States aren’t waiting for Washington.
On Sept. 28, Gov. Arnold Schwarzenegger signed California legislation imposing a first-in-the-nation emissions cap on utilities, refineries and manufacturing plants, with a goal of cutting greenhouse gases to 1990 levels by 2020. An earlier California law ordered 30-percent reductions in greenhouse gas emissions from new motor vehicles. And Schwarzenegger and British Prime Minister Tony Blair announced plans this summer to work toward a possible joint emissions-trading market.
Such a market pact is close to becoming reality among eight Northeastern and Mid-Atlantic states, which plan to impose caps on power plant emissions and encourage trading of allowances among utilities. Twenty-eight states in all have drawn up plans to combat warming, with some — notably Alaska, Arizona, Montana, New Mexico and North Carolina — also working toward possible mandatory limits on gases. Ten states plan to enact California’s auto rule, if it survives a current court challenge.
Some businesses want national caps now on carbon emissions, believing them inevitable. “It is very difficult to have a product that is regulated significantly differently from state to state,” said Bill Gerwing, environmental policy director for the oil company BP America.
Political football
Contributing to Washington’s impasse is skepticism in some quarters about whether global warming is even a problem.
The Senate Environment chairman, Sen. James Inhofe, R-Okla., likens concerns about the Earth warming to Chicken Little saying the sky is falling.
“Global warming is an alarmism. It’s a type of a hoax,” said Inhofe. “The reality is that a cap on carbon is a cap on the economy, through the rationing of energy.”
Similar thinking pervades the House, Boehlert said. “The scientific consensus has simply not pierced through the ideological barriers,” he said.
Former Rep.

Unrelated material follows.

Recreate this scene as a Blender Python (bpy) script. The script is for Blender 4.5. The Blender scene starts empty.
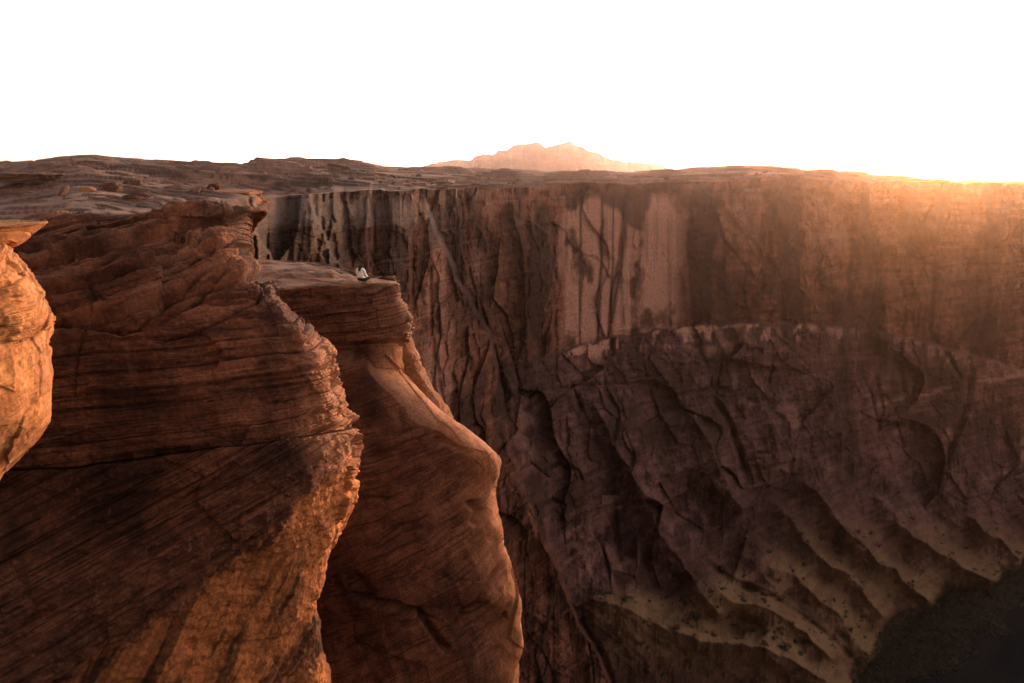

Claudine Schneider, R-R.I., who in 1988 led the first major legislative attempt to curb greenhouse gases, said next month’s congressional elections could provide the “most important push” in the debate.
In her current job of helping the Environmental Protection Agency recruit companies to cut carbon, she finds more shareholders viewing climate change as a top concern, she said.
“You’ve got the push of shareholders and eventually the pull of Congress moving America,” Schneider said. “We just need a new Congress.”